How much did Bloomberg Markets overpromise and underdeliver? Consider that the mag's headline was "Koch Brothers Flout Law Getting Richer With Secret Iran Sales," and that a follow-up editorial by Bloomberg Businessweek concluded something closer to the opposite: "Did Koch break the law? It seems not." (The editorial goes on to use words like "loophole" and "opportunistic," and advocates a much stricter ban on trade with Iran.)
Over at the non-Koch-funded Atlantic, Daniel Indiviglio writes a detailed journalistic critique with the subhed: "Working for six months, 14 reporters around the world found eight ugly incidents in the last six decades—all of which already resulted in fines or settlements, if applicable. Is that it?" Excerpt from that:
To further attempt to sway the reader before explaining the facts, the reporters reveal the following fact that someone not familiar with politics and lobbying might find shocking: "Koch Industries has spent more than $50 million to lobby in Washington since 2006." My reaction to reading this was, "$50 million? That's it?" That might sound like a lot, but let's compare that to, say, General Electric. Over the same period, GE has spent more than $136 million lobbying, according to the Center for Responsive Politics. And of course, GE's CEO Jeffrey Immelt serves as the head of President Obama's Council on Jobs and Competitiveness. Immelt is the same man who once urged businesses to find ways to profit from government subsidies, saying: "It's never been a free market; it's never gonna be a free market. That's just the way it is." The reporters provide no such perspective or comparison. […] Really, the most shocking thing about this expose is that an army of Bloomberg reporters working for months only found eight instances of alleged misconduct by a giant multinational over the span of 63 years. To put this in context, do a quick Google search of "GE Fines." Within a few pages of results you find:
$16.1 million fine for Pentagon fraud (1990)
$200 million settlement for various environmental pollution claims (1998)
$23.5 million settlement for bribes associated with Iraq Oil for Food program (2010)
$50 million fine for accounting fraud (2009)
$97 million for unlawful debt collection practices (1998)
$1 million settlement for misrepresentation of airline circuit board testing
$7.1 million settlement for fraud regarding aircraft engine plant (1995)
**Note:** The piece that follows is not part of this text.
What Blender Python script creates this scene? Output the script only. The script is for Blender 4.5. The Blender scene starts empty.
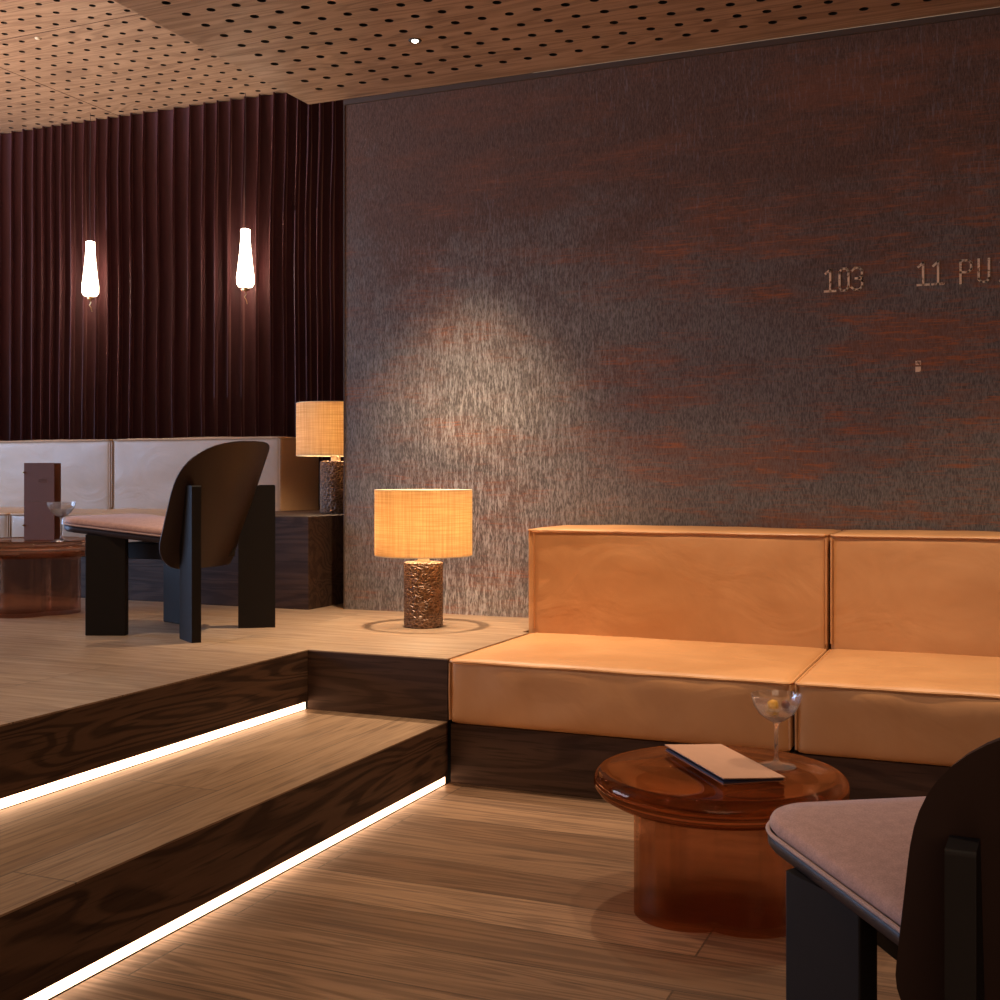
import bpy, bmesh, math, random
from math import sin, cos, pi, radians, sqrt
from mathutils import Vector, Matrix, noise
random.seed(7)
S = bpy.context.scene
C = S.collection

# ---------------------------------------------------------------- camera
cd = bpy.data.cameras.new('camera'); cam = bpy.data.objects.new('camera', cd); C.objects.link(cam)
cd.sensor_width = 36; cd.lens = 43.2; cd.shift_y = -0.022; cd.clip_start = 0.02
cam.location = (0, 0, 0.92); cam.rotation_euler = (pi/2, 0, math.atan2(.3904, .9206))
S.camera = cam
S.view_settings.view_transform = 'Standard'; S.view_settings.look = 'None'
S.view_settings.exposure = 0.22; S.view_settings.gamma = 1; S.view_settings.use_curve_mapping = False
w = bpy.data.worlds.new('world'); S.world = w; w.use_nodes = True
w.node_tree.nodes['Background'].inputs[0].default_value = (1, .72, .5, 1)
w.node_tree.nodes['Background'].inputs[1].default_value = 0.3

RI = .188; P = .376            # one riser, platform height
CZ = 2.49; CL = 3.0            # low ceiling, high ceiling on the left
WY = 4.34                      # face of the printed wall
SX = -1.555; UX = -2.045       # lower and upper step edges
WARM = (1.0, .62, .34); WARMW = (1.0, .76, .52); COOL = (.42, .62, 1.0)

# ---------------------------------------------------------------- lights of the room, and added fill lights
def spot(x, y, z, power, size=60, blend=.6, tx=None, ty=None, col=WARMW, rad=.03, tz=0):
    l = bpy.data.lights.new('downlight_beam', 'SPOT'); l.energy = power; l.color = col
    l.spot_size = radians(size); l.spot_blend = blend; l.shadow_soft_size = rad
    o = bpy.data.objects.new('downlight_beam', l); C.objects.link(o); o.location = (x, y, z)
    d = Vector(((tx if tx is not None else x), (ty if ty is not None else y), tz)) - o.location
    o.rotation_euler = d.to_track_quat('-Z', 'Y').to_euler()
    return o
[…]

$69 million fine related to defense contracting (1992) (Sources: NY Times, CorpWatch, Florida Political Press) I'm not trying to pick on GE here. But we know that GE's executives aren't crusading against regulation, and yet their alleged misdeeds appear as bad as or worse than Koch Industries'. And I didn't need a team of 14 reporters to work six months to figure that out—I just did a quick Google search.
And here's a video rebuttal from Kochfacts.com:
Meanwhile, Greenpeace USA is calling for a congressional investigation into Koch Industries' dealings with Iran, marking an interesting departure from the organization's longstanding opposition to sanctions against, for example, Iraq.
And no, this kind of political hate-figure pile-on is not one eyelash prettier when directed at George Soros.